The two brothers made their millions without having to pay players, build arenas or hire coaches. They only had to sit back and cash the checks.

Banking on an eventual ABA-NBA merger, they bought the failing Carolina Cougars of the ABA in 1974 for about $1 million and promptly moved the team to St. Louis, then the biggest American city without a pro basketball team.

After the 1975-76 season the NBA agreed to a merger, accepting four of the six remaining teams into the league. The Denver Nuggets, Indiana Pacers, New Jersey Nets and San Antonio Spurs got in. The Kentucky Colonels, and the Spirits, did not.

As part of a concept he and attorney Donald Schupak dreamed up months earlier, Ozzie Silna negotiated to receive four-sevenths of a share of the NBA's annual TV revenue for as long as the NBA was around.

The agreement was drawn up to be as broadly defined and open-ended as possible. It worked.

At the time, it was worth about $300,000 a year. But as the NBA and its popularity grew, the annual checks grew into the tens of millions.

"You've got to be lucky in a lot of this stuff," Ozzie Silna told The Associated Press in a 2006 interview. "But you've got to see the stuff, too. If it's there, and you don't see it, you don't have a chance to get lucky."

By 2014 the brothers had netted nearly $300 million from the deal. By that time the NBA was challenging the arrangement in court.

That year they settled with the league in a deal that paid them $500 million and kept a much smaller stream of money coming in, according to the New York Times, which reported Silna's death Wednesday along with TMZ Sports.

NBA Commissioner Adam Silver issued a statement saying he was deeply saddened by Silna's death.

"Ozzie and his brother Dan owned the St. Louis Spirits at a time when the ABA's future was uncertain, but he loved the game and was determined to be part of professional basketball," Silver's statement said.

Born Uziel Silna in Israel in 1932, he moved to New Jersey when he was 7. He made his money in his family's textile business before buying the Spirits.

In later years, he lived in Malibu, California, where he was a tenacious fighter for environmental causes.

In the ABA, the brothers accumulated an eclectic and unpredictable talent pool that was typical of the freewheeling league — Marvin Barnes, Moses Malone, Maurice Lucas. They also gave a young Bob Costas his first play-by-play job as their announcer.

Silna downplayed the brilliance of the deal he and Schupak drew up. In fact, Silna says, the basis for it came months earlier when only seven teams — the final six and the Virginia Squires — were left standing in the ABA.

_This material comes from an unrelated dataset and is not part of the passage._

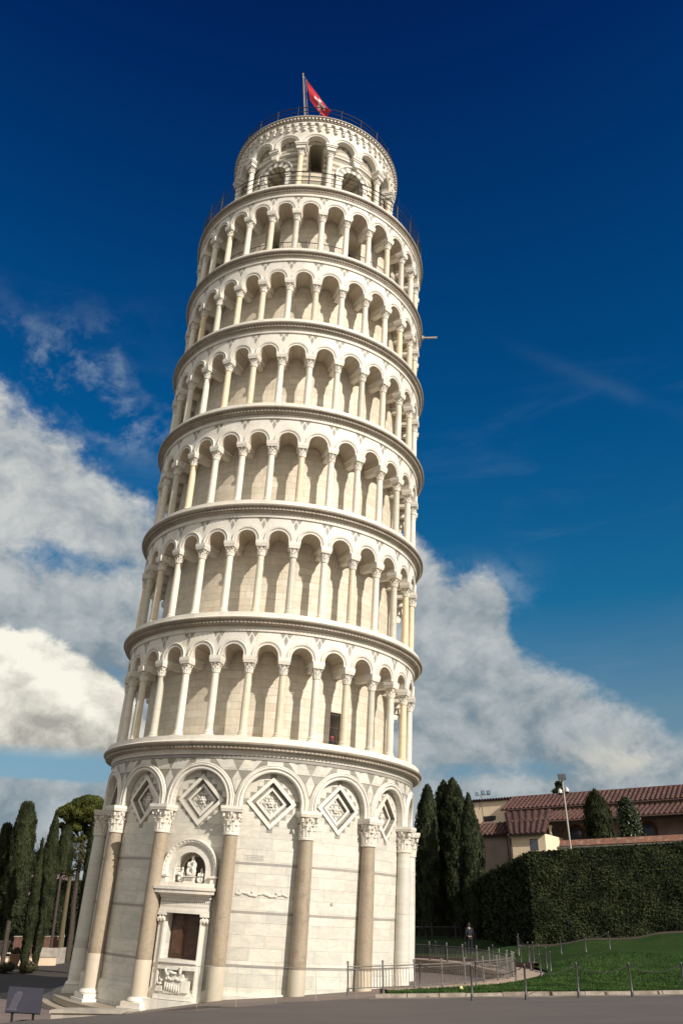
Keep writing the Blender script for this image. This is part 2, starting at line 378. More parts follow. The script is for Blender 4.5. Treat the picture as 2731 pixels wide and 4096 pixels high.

League owners the figured six teams would be allowed in the NBA, and one would be left out. Silna wanted to be equitable to the owner who was excluded. He assumed it wouldn't be him.

"That's how we came up with the one-seventh" figure, he told the AP in the 2006 interview. "I thought that seventh team deserved the same benefit as the other six."

But the Squires folded, and Silna and Schupak applied the parameters they'd set up for that team to themselves. One-seventh times four — four teams were admitted to the NBA — equals four-sevenths, which is the cut the Silnas got each year.

"Some people say it's the best deal ever done," Silna said. "I just looked at it as a way of being fair."